Monday 7 March 2011

Claus Peter Flor with the Conservatory Orchestra / Review

CLAUS PETER FLOR with
The Conservatory Orchestra
Yong Siew Toh Conservatory Concert Hall
Friday (4 March 2011)


An edited version of this review was published
in The Straits Times on 7 March 2011
with the title "Sweet but short rhapsody"

Every year, the Conservatory invites a prominent musician to be its Ong Teng Cheong Visiting Professor, and spend a week in residency conducting masterclasses or training its orchestra. The eminent German conductor Claus Peter Flor, Music Director of the Malaysian Philharmonic Orchestra, proved to be a big hit with his younger colleagues.

It was a short concert by any means, but one not lacking in quality of playing. For Schubert’s “Unfinished” Symphony, Flor brought out a direct and unfussy reading. A swirling vortex of clear string sound emerged from the depths of basses, and when the violas and cellos sang out the familiar flowing melody, it had the pristine quality of fresh spring water.

Climaxes were gradually built up, resounding with a plethoric boom that was not always comfortable, but that had to do with the hall’s harsh and strident acoustics.

The slow movement followed with nary a break, and seemed to take its walking pace a little too briskly. This soon settled down to a goodly tempo, allowing another series of ebbs and flows to rise and recede with similar ease. Despite woodwinds faltering for a few moments midway through, the performance had much to commend.

Concertante works occupied the second half, spotlighting Head of Strings Qian Zhou’s gorgeous violin tone. Eugene Ysaye was the dedicatee of Ernest Chausson’s rhapsodic Poeme, where an element of fantasy reigned. Supported by the grouped strings’ warm chorale playing, her seamless narrative unravelled with matchless beauty.

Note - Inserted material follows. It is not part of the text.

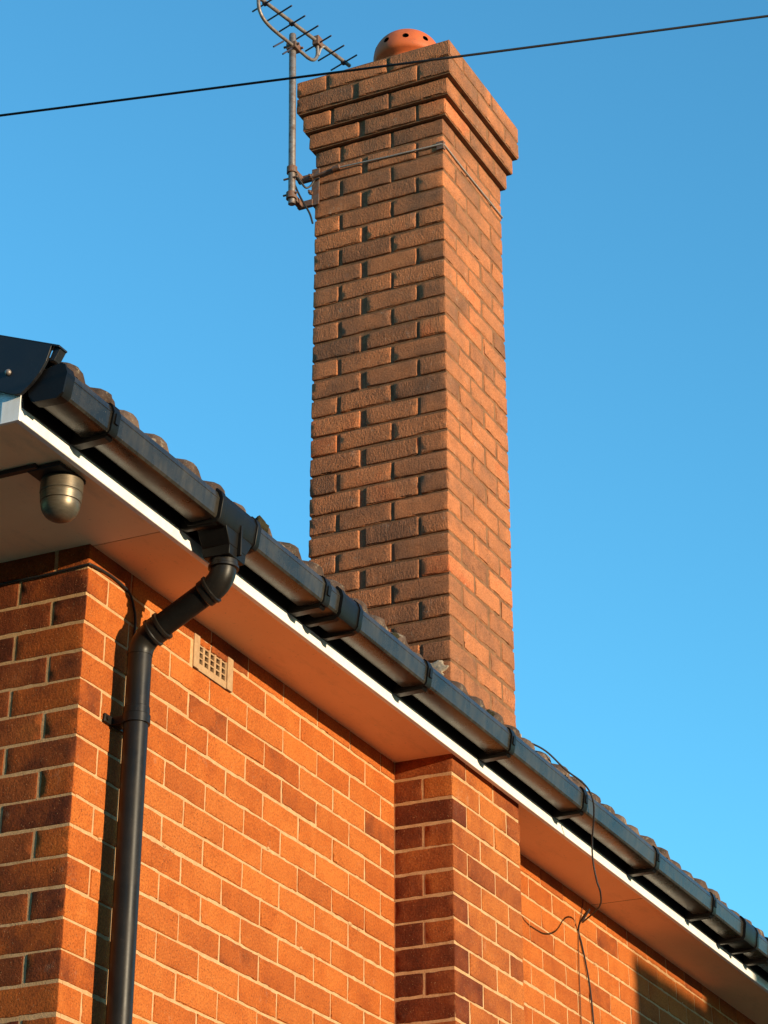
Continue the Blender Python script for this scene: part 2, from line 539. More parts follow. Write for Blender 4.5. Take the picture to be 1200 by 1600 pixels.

A different kind of playing was called upon for Bartok’s First Rhapsody, written for Joseph Szigeti. Here an earthy, rough-hewn texture made the opening recruiting dance tilt with a rustic Magyar swagger. Then the pace quickened, and so did free-wheeling solo, which got increasingly tipsy - but never in expense of control – all the way till the final brusque chord.

Brahms’s popular Fifth Hungarian Dance was the appropriate built-in encore, brilliantly paced by the band responding to Flor’s every glance, nod and minute gesture. Want to hear another one? Both obliged with the Sixth Hungarian Dance, and it was an equal pleasure following the podium choreography. It was evident that all on stage were having a ball of a time.